Doubt creeps in because God gave us minds to think. When things aren't going exactly the way we want, or when they turn really sour, we say "why me?" or "Oh, God!" as if God had singled us out at that time and that place to reveal just a bit more of the imperfection of the universe. And to one without faith, as Aquinas said, "no explanation is possible."

But this is anti-faith at work! With faith, we are convicted that God does not pick us out to have a bad day. When nature and human nature (and often our own thoughtless acts) line up to zing us, the hand of God can be felt only when we ask him for comfort, only when we [finally] turn to him and search for advice. And then, we often seek advice to repair a situation that would not have happened had we acted in obedience to him, or sought his will before exerting our own.

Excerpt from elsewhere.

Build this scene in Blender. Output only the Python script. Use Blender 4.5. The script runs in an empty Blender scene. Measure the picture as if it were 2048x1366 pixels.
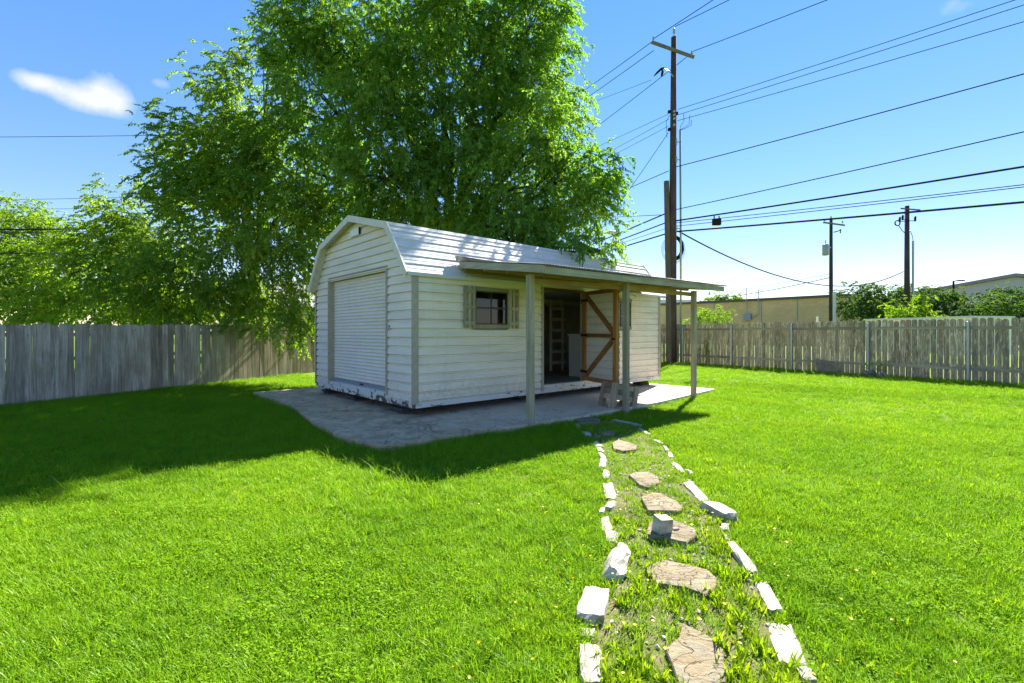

When we are caught up in loving God with all our heart and soul and mind and might, we can not find the time to worship his creations: cars, houses, toys, pleasures.

When we are caught up in loving our neighbors as ourselves -- or better, loving each other as Christ loves us -- we cannot form the thoughts that let us be selfish or vain or hurtful.

 When we disobey Jesus' two great commandments, for which of his deeds are we stoning him?